Now, the herpes comment? I'll explain. The company I interviewed with this previous Wednesday, the 3-lady firing squad? They're after me like a dog in heat. They made a half-assed offer on Tuesday, no numbers but wanted to see if I could start on Monday. Uh, what? Then they push the new sales manager on me. I asked what the offer was, and they told me (again, for review, straight commission-so, uh, no). I came back and told them I am in no position to take a commission only role, and in the meantime some bells & whistles are going off in my gut and my head. Why the sudden urge to get me in on Monday?-we'll come back to that. I left the door open, however, telling this brand new sales mgr that everything is open to negotiation. Face it, it's a bullshit sales move to bullshit people. I thought this little endeavor was over. Nope. Thursday night I got another call from this sales mgr telling me she understood my dilemma (what dilemma? Who's taking a job without real money? Sorry, I'm not young anymore, I got bills) and could guarantee me the base. Whoopie, I make more than that already, and that ain't sayin' much. I asked for it to be put in writing, along with the compensation plan.
And then I got the letter yesterday, after I confirmed the interview I mentioned above. Timing is everything in life. Well, it's one of the 'everythings' in life. I received the 9 page document at 12:10 yesterday, and the sales mgr called me at 12:16. Read that last sentence again. 6 minutes? Who the hell am I, Doug E. Fresh? (please tell me you get that reference, or I'll be saddened) Go figure, the sales mgr just emailed me again at 1:25 today. I'm not kidding. Now, the voicemail wanted to a) make sure I received the email and what I thought (seriously, 6 minutes??) and b) they'd really like me to take half a day on Monday for this 'once in a lifetime training opportunity'. Ok, I hate being hassled. I loathe being hustled. And one sales mantra everyone can agree with is the following:
"Nobody wants to be sold, but everyone wants to buy".
If you can't comprehend that sentence, quit reading this segment and jump lower. Now, all sorts of bells and whistles are going off, along with a big red blinking light in the back of my head with 'DANGER, DANGER, DANGER' being repeated over and over again. Sometimes I'm slow on the uptake, I get it. But this is starting to scream 'one step above a ponzi scheme or an insurance company' deal. Again, I thought this deal was dead, I had walked away from it.
I talked this over with my boy Zippy and my friend and ol' roomie Veronica-something ain't right, and I will be turning this 'opportunity' down.
So, why all the fuss and me writing about all of this? Two reasons, really-one, that I'm not used to being wanted, at all. And two, that adage about it being easier to find a job when you have one? I'm starting to comprehend. If I were in the spot I was over a year ago hunting desperately for a job, who knows how grave of an error I would make in possibly accepting something that, quite frankly, is beneath my skillset. That is not a cocky statement. If we all took a serious assessment of ourselves, without the grind of money beckoning at us, I think we'd all be surprised at what our real self-evaluations would turn out to be. I'm not taking the chance to make less than I am making now, when I have two potential roles sitting out there that could stretch my current skillset and improve my life in ways that I want. I'm over living by the scramble. I've been doing that since 2008, and I'm tired. I want to earn, dang it. I want a real vacation. I'm talking about things like another baseball trip, or Mexico, or going to Toronto to see my buddy KP, and his family. Going back to New Hampshire in August to hang out at my buddy G-Money's cottage.

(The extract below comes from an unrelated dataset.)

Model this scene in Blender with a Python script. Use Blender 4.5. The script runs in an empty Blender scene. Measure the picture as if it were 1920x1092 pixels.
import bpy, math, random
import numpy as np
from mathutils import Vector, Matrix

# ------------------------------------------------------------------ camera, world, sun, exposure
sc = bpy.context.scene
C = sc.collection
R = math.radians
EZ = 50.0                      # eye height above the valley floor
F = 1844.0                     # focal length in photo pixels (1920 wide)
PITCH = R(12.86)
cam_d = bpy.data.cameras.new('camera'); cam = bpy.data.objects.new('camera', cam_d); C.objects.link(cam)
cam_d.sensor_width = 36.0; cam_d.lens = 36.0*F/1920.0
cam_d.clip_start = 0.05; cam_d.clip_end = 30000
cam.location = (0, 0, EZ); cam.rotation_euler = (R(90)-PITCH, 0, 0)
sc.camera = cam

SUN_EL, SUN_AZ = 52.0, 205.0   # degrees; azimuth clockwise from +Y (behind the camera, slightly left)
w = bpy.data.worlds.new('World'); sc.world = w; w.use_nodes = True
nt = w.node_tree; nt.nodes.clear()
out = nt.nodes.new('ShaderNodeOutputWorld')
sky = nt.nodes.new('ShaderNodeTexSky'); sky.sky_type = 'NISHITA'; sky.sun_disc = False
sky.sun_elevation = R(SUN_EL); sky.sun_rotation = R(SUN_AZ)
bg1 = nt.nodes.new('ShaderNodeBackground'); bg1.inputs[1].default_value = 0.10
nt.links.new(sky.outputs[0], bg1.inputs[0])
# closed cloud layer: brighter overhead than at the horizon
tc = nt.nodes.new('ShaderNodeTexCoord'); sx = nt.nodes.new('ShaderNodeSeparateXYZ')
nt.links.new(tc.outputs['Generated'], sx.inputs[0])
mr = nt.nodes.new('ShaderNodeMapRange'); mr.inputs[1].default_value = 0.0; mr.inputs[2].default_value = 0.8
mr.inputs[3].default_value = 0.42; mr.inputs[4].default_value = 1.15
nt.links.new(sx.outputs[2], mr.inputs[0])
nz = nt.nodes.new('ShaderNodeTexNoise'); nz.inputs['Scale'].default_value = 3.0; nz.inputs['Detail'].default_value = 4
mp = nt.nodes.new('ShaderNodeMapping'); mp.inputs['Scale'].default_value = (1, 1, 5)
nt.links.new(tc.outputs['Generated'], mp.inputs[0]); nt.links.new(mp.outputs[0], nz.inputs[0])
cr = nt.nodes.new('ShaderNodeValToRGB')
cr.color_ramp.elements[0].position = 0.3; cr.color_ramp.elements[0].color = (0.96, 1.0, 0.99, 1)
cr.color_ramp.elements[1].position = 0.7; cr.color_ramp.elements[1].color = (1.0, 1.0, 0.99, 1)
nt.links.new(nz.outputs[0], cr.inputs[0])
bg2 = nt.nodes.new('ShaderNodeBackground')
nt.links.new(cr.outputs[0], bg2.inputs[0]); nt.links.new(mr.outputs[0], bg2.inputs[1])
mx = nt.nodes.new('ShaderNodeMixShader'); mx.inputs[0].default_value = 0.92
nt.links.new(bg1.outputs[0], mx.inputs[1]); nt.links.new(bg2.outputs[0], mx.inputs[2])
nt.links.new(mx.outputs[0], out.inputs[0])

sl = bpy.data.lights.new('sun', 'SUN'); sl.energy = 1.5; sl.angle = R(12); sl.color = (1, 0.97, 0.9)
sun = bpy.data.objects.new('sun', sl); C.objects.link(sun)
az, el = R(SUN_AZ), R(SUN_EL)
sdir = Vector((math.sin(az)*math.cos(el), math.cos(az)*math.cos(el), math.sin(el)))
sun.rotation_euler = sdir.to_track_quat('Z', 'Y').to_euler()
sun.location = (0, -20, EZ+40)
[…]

Here's the beauty of everything-while some may think I'm bitter, jaded and a curmudgeon-my positive outlook has rubbed off on one person. Ma Dukes finally listened, and she got a new job, starts on Monday. And she got her Christmas present yesterday (hey, she got it, don't even try to tell me I suck for not getting it there by December. That's how we operate at times, especially when money is tight).

News
Good, screw this guy. He ought to get the chair, just for that weak-ass defense.

See, by reading the headline, I would have no issue at all with someone helping a friend get a job, especially since they'd worked together in the past. And then I see where they worked together. And what they're doing-or, not doing. What I don't like is the wealth-envy angle of this. Why does the dollar amount matter? My eyes look more toward the lack of solving a problem here. Cronyism happens everywhere. Of course you'd try and help a friend and former colleague get a job. If you liked them and worked well with them in the past, seems pretty simple, doesn't it?
And then, the governor came out with this gem, and now I call 'Bull'. The governor of the state of Colorado has no idea how about the frustration of people out of work, waiting for an unemployment check to clear, trying to figure out which bills to pay. Please, I ask all politicians, quit trying to tell me and everyone else you feel the pain. You haven't felt pain in years. Not hunger pains, not no insurance pains, not can't afford new shoes for an interview pain. Just stop.

Sports
I don't like Jim Calhoun. Never have. However, I do wish him a speedy recovery, if possible. It's better to have him on the sidelines to beat than at home.

Josh Hamilton had a relapse into his alcohol addiction. My heart goes out to him. No one knows really about addiction until they've had it or lived with it. Some addictions are acceptable. An addiction to shopping? No problem. To working out? Nope, 'they look great'. But once booze, opiates or pills come into the equation, everyone's antennae are up-and some folks are just plain dumb when it comes down to it. Josh Hamilton has addressed it, and I wish him luck. Everyday will be a struggle, but when he's beating his demons, the guy is a special baseball player.

8 Points? Wow, that is badass, congrats to Sam Gagner. What's really badass? He got all 3 stars of the game. Can't remember if I've ever heard of that one.

If you remember Tecmo Bowl, you might want to support these guys.
Link
Big Game Prediction
NY Giants @ New England (-3 ½): With the hook, I'm on board. I don't like it, don't like the matchups, my gut is screaming at me that Giants QB Eli Manning will be able to pick apart that awful back 7 of New England's D. I wanna puke, but......NY Giants.